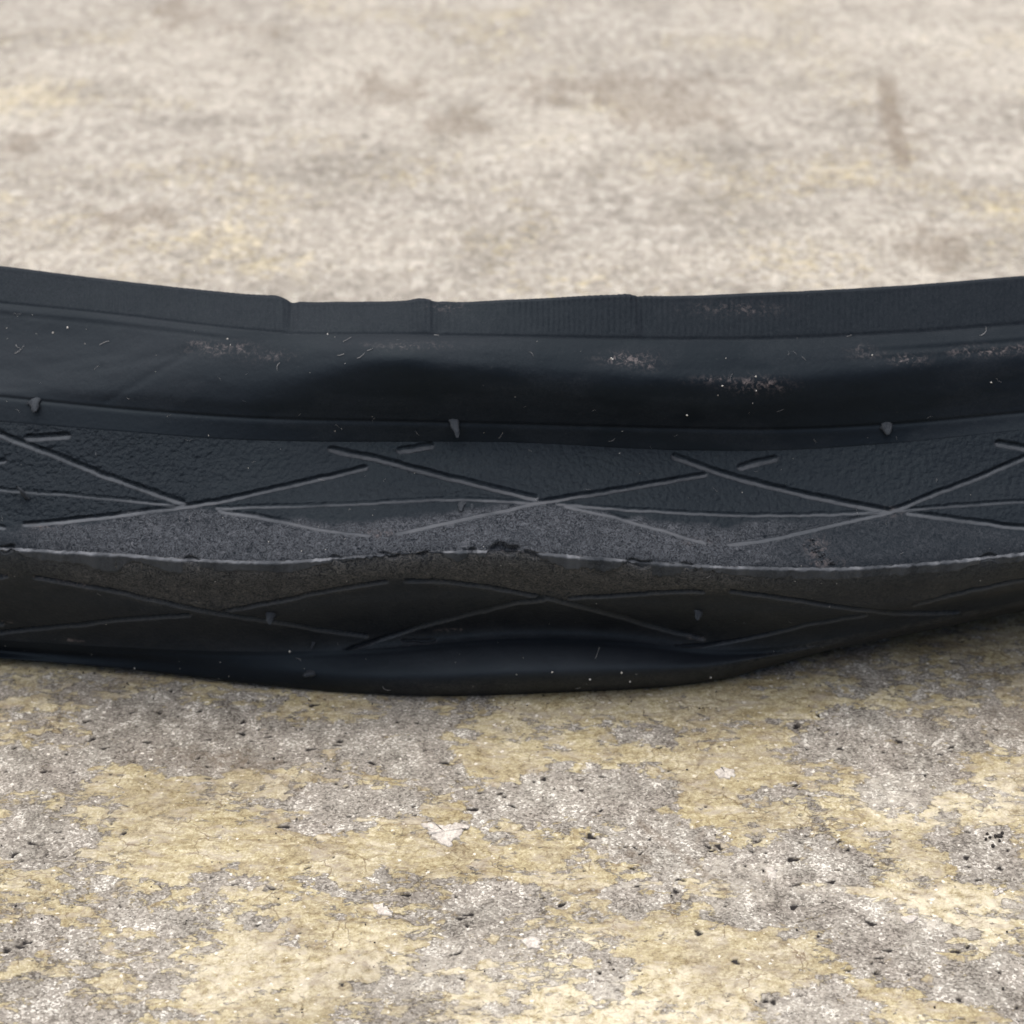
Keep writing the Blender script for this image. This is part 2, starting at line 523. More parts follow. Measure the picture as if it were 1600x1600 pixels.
# black pits, mostly in the bare base
pit = np.zeros_like(GX)
cand = []
while len(cand) < 260:
    x, y = rng.uniform(-0.048, 0.048), rng.uniform(-0.052, 0.012)
    i, j = np.searchsorted(gx, x), np.searchsorted(gy, y)
    i, j = min(i, len(gx) - 1), min(j, len(gy) - 1)
    if rng.random() < 0.08 + 0.92 * (grey_m[i, j] > 0.6):
        cand.append((x, y, rng.uniform(0.10, 0.19) * (1.9 if rng.random() < 0.2 else 1.1) * MM, rng.uniform(0.40, 0.85), rng.uniform(-0.5, 0.5)))
for (cx, cy) in ((40, 1470), (445, 1290), (800, 1257), (1300, 1376), (1062, 1373), (923, 1306), (484, 1170), (378, 1144), (1375, 1495),
                 (1362, 1440), (734, 1427), (205, 1112), (490, 1100), (1238, 1340), (1092, 1458), (580, 1190), (695, 1190)):
    p = ground_point(cx, cy)
    cand.append((p[0], p[1], rng.uniform(0.24, 0.40) * MM, rng.uniform(0.55, 0.9), rng.uniform(-0.3, 0.3)))
for (x, y, r, asp, rot) in cand:
    i0, i1 = np.searchsorted(gx, [x - 4 * r, x + 4 * r]); j0, j1 = np.searchsorted(gy, [y - 4 * r, y + 4 * r])
    if i1 <= i0 or j1 <= j0:
        continue
    dx, dy = GX[i0:i1, j0:j1] - x, GY[i0:i1, j0:j1] - y
    ca, sa = math.cos(rot), math.sin(rot)
    u, v = dx * ca + dy * sa, (-dx * sa + dy * ca) / asp
    ang = np.arctan2(v, u)
    d = np.hypot(u, v) / (1.15 * r) * (1 + 0.26 * np.sin(2 * ang + x * 9e4) + 0.2 * np.sin(3 * ang + y * 9e4))
    pit[i0:i1, j0:j1] = np.maximum(pit[i0:i1, j0:j1], 1 - sstep(0.85, 1.15, d))
near = np.exp(-(np.maximum(np.abs(xm) - 60, 0) / 60) ** 2) * np.exp(-(np.maximum(ym - 60, 0) / 100) ** 2)
z = ((fbm(xm * 0.12, ym * 0.12, 51, 4) - 0.5) * 0.35 + (fbm(xm * 1.1, ym * 1.1, 55, 4) - 0.5) * 0.16
     + 0.09 * sstep(0.35, 0.6, film) - 0.14 * pit) * near - 0.12
under = (ym > -2.5) & (ym < 30)
P[..., 2] = np.where(under, np.minimum(z, 0.05), z) * MM
floor = mesh_from("floor", P, grid_faces(len(gx), len(gy)), FLOOR,
                  attrs=dict(film=film, pale=pale, dirt_dark=dirt_dark, pit=pit))
tag(floor, "worn concrete floor with flaking ochre coating, bare grey patches and black pits", kind="structure")

# ------------------------------------------------------------------ tyre: a ring whose sections follow one loose, folded profile
R = 0.300
XK = [0, 200, 400, 600, 800, 1000, 1200, 1400, 1600]
CURVES = {   # where each line along the tyre runs
    's0': spline([0, 100, 200, 300, 400, 430, 455, 540, 640, 668, 690, 800, 985, 1010, 1200, 1400, 1600],
                 [418, 431, 443, 454, 464, 467, 472, 474, 472, 470, 473, 471, 464, 465, 460, 450, 434]),
    's1': spline([0, 200, 300, 450, 600, 800, 1000, 1200, 1400, 1600], [474, 494, 506, 521, 522, 526, 530, 530, 521, 507]),
    's2': spline([0, 300, 400, 490, 570, 620, 700, 800, 1000, 1150, 1300, 1450, 1600], [580, 588, 596, 583, 567, 564, 570, 578, 592, 599, 588, 572, 562]),
    'sd': spline([0, 300, 400, 490, 600, 800, 1000, 1150, 1300, 1450, 1600], [602, 616, 622, 610, 594, 606, 621, 629, 620, 606, 598]),
    'sa': spline([0, 300, 400, 490, 570, 620, 700, 800, 1000, 1150, 1300, 1450, 1600], [552, 562, 568, 560, 548, 546, 551, 558, 571, 576, 564, 548, 538]),
    's3': spline([0, 200, 400, 600, 700, 1050, 1200, 1400, 1600], [620, 640, 654, 659, 661, 670, 672, 663, 645]),
    's4': spline([0, 200, 330, 500, 600, 800, 1050, 1200, 1400, 1600], [659, 675, 685, 690, 690, 691, 703, 704, 692, 672]),
    'm1': spline(XK, [720, 738, 750, 750, 747, 755, 765, 757, 740]),
    'm2': spline(XK, [795, 808, 818, 812, 806, 820, 830, 825, 808]),
    's5': spline([0, 200, 300, 450, 550, 620, 700, 800, 900, 1000, 1100, 1200, 1300, 1400, 1500, 1600],
                 [857, 868, 875, 878, 871, 866, 863, 862, 870, 878, 885, 888, 889, 884, 876, 865]),
    'm3': spline(XK, [930, 940, 945, 935, 930, 940, 950, 938, 912]),
    's6': spline([0, 200, 400, 600, 700, 800, 900, 1000, 1100, 1200, 1400, 1600], [1000, 1012, 1018, 1013, 1004, 998, 998, 1004, 1015, 1012, 978, 938]),
    'bl': spline([0, 200, 400, 600, 800, 1000, 1100, 1200, 1400, 1600], [1016, 1030, 1047, 1058, 1052, 1046, 1042, 1027, 988, 947]),
    's7': spline([0, 200, 400, 550, 650, 800, 900, 1000, 1080, 1140, 1200, 1300, 1400, 1500, 1600],
                 [1028, 1046, 1069, 1083, 1087, 1085, 1081, 1076, 1069, 1059, 1042, 1015, 995, 975, 953]),
}
DEPTH = {    # distance from the outermost circle, mm, towards the ring's centre
    's0': spline(XK, [15.2, 14.8, 13.4, 11.4, 10.6, 10.9, 11.4, 12.4, 13.4]),
    's1': spline(XK, [12.4, 11.9, 10.2, 8.4, 7.9, 8.2, 8.6, 9.4, 10.3]),
    's2': spline(XK, [7.9, 7.6, 6.6, 5.4, 5.0, 5.0, 5.3, 6.3, 7.2]),
    'sd': spline(XK, [6.8, 6.5, 5.9, 5.1, 4.7, 4.7, 5.0, 5.8, 6.5]),
    'sa': spline(XK, [9.1, 8.8, 7.7, 6.3, 5.8, 5.9, 6.3, 7.4, 8.3]),
    's3': spline(XK, [5.9, 5.8, 5.5, 5.3, 5.3, 5.3, 5.3, 5.5, 5.7]),
    's4': spline(XK, [4.6, 4.6, 4.8, 5.2, 5.3, 5.2, 5.0, 4.8, 4.6]),
    'm1': spline(XK, [1.6, 1.6, 1.8, 2.0, 2.1, 2.0, 1.8, 1.6, 1.5]),
    'm2': spline(XK, [-2.2, -2.2, -2.1, -2.0, -1.9, -2.0, -2.1, -2.2, -2.2]),
    's5': spline(XK, [-4.9, -5, -5, -5, -5, -5, -5, -4.9, -4.8]),
    'm3': spline(XK, [-3.6, -3.5, -3.3, -3.1, -3.0, -3.1, -3.4, -3.5, -3.2]),
    's6': spline(XK, [0.2, 0.2, 0.4, 0.8, 1.0, 0.9, 0.3, 0.4, 0.8]),
    'bl': spline(XK, [0.9, 0.7, -0.2, -1.8, -2.5, -2.0, -0.2, 1.6, 2.4]),
}
Z7 = spline([0, 200, 400, 600, 800, 1000, 1130, 1300, 1450, 1600], [1.3, 0.9, 0.4, 0.15, 0.12, 0.15, 0.5, 2.2, 3.4, 4.2])
CURVES['s6c'] = lambda x: CURVES['s6'](x) + 5
DEPTH['s6c'] = lambda x: 0.87 * DEPTH['s6'](x) + 0.13 * DEPTH['bl'](x)
CURVES['sb'] = lambda x: 0.9 * CURVES['s0'](x) + 0.1 * CURVES['s1'](x)
DEPTH['sb'] = lambda x: 0.9 * DEPTH['s0'](x) + 0.1 * DEPTH['s1'](x)
ORDER = ['s0', 'sb', 's1', 'sa', 's2', 'sd', 's3', 's4', 'm1', 'm2', 's5', 'm3', 's6', 's6c', 'bl', 's7']

dense = np.arange(-0.066, 0.0661, 0.00013)
tail = [dense[-1]]
st = 0.00013
while tail[-1] < math.pi * R - 0.002:
    st = min(st * 1.06, 0.004)
    tail.append(tail[-1] + st)
tail = np.array(tail[1:]); tail = tail[tail < math.pi * R - 0.0005]
S = np.concatenate([-tail[::-1], dense, tail])
NU = len(S)
a = np.abs(S)
S_eval = np.sign(S) * np.where(a < 0.050, a, 0.050 + 0.010 * (1 - np.exp(-np.maximum(a - 0.050, 0) / 0.010)))
XEV = 800 + S_eval / PX
rest_b = sstep(0.055, 0.25, a)            # away from the photo's stretch the section eases to one resting shape


def ring(s, y, zz):
    th = s / R
    r = R - y
    return np.stack([r * np.sin(th), R - r * np.cos(th), zz * np.ones_like(s)], -1)


def solve(name):
    cur = CURVES[name]
    if name == 's7':
        zz = Z7(XEV) * MM
        lo, hi = np.full(NU, -0.03), np.full(NU, 0.05)
        for _ in range(45):
            mid = (lo + hi) / 2
            px, py = project(ring(S_eval, mid, zz))
            up = py > cur(px)                      # still too low in view: go further away
            lo, hi = np.where(up, mid, lo), np.where(up, hi, mid)
        return (lo + hi) / 2, zz
    y = DEPTH[name](XEV) * MM
    lo, hi = np.full(NU, -0.03), np.full(NU, 0.08)
    for _ in range(45):
        mid = (lo + hi) / 2
        px, py = project(ring(S_eval, y, mid))
        up = py > cur(px)
        lo, hi = np.where(up, mid, lo), np.where(up, hi, mid)
    return y, (lo + hi) / 2


ST = {}
mid_i = NU // 2
for nm in ORDER:
    y, zz = solve(nm)
    iL = np.argmin(np.abs(S + 0.03))
    ST[nm] = (y * (1 - rest_b) + y[iL] * rest_b, zz * (1 - rest_b) + zz[iL] * rest_b)


def off(nm, dy, dz):
    y, zz = ST[nm]
    return y + dy * MM, zz + dz * MM


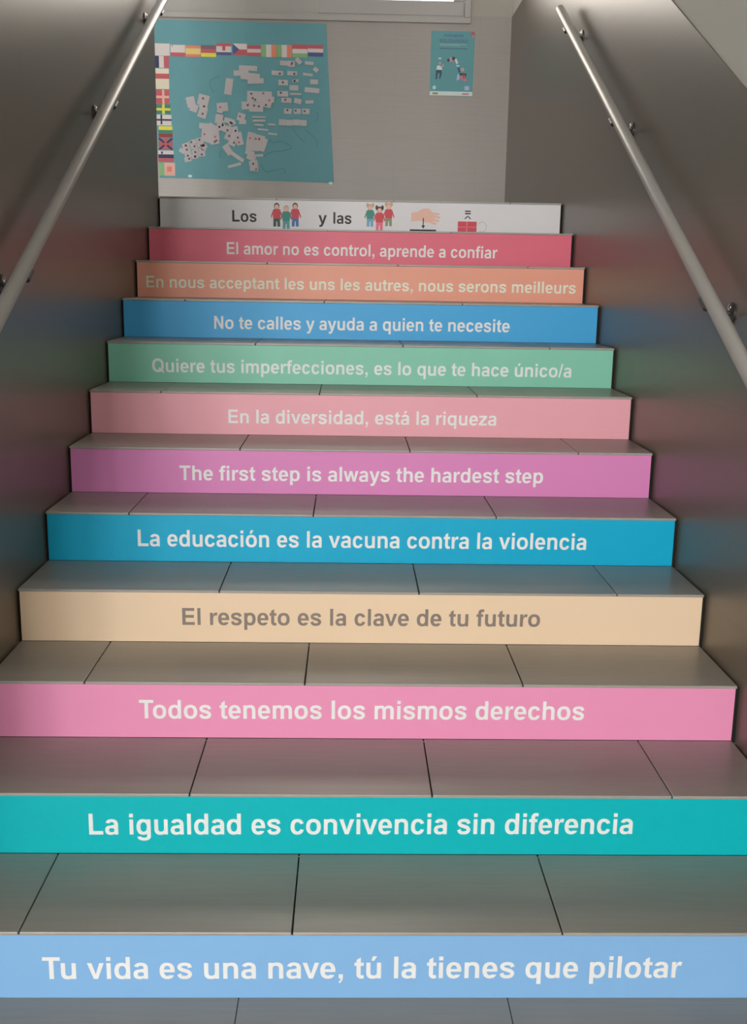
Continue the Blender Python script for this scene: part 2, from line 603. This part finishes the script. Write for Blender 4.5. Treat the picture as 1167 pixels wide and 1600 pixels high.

=======

- **WRITTEN REQUEST**
List the lines of the material in which the word "This" occurs.

- **FULL ANSWER**
Keep writing the Blender script for this image. This is part 2, starting at line 523. More parts follow. Measure the picture as if it were 1600x1600 pixels.
Continue the Blender Python script for this scene: part 2, from line 603. This part finishes the script. Write for Blender 4.5. Treat the picture as 1167 pixels wide and 1600 pixels high.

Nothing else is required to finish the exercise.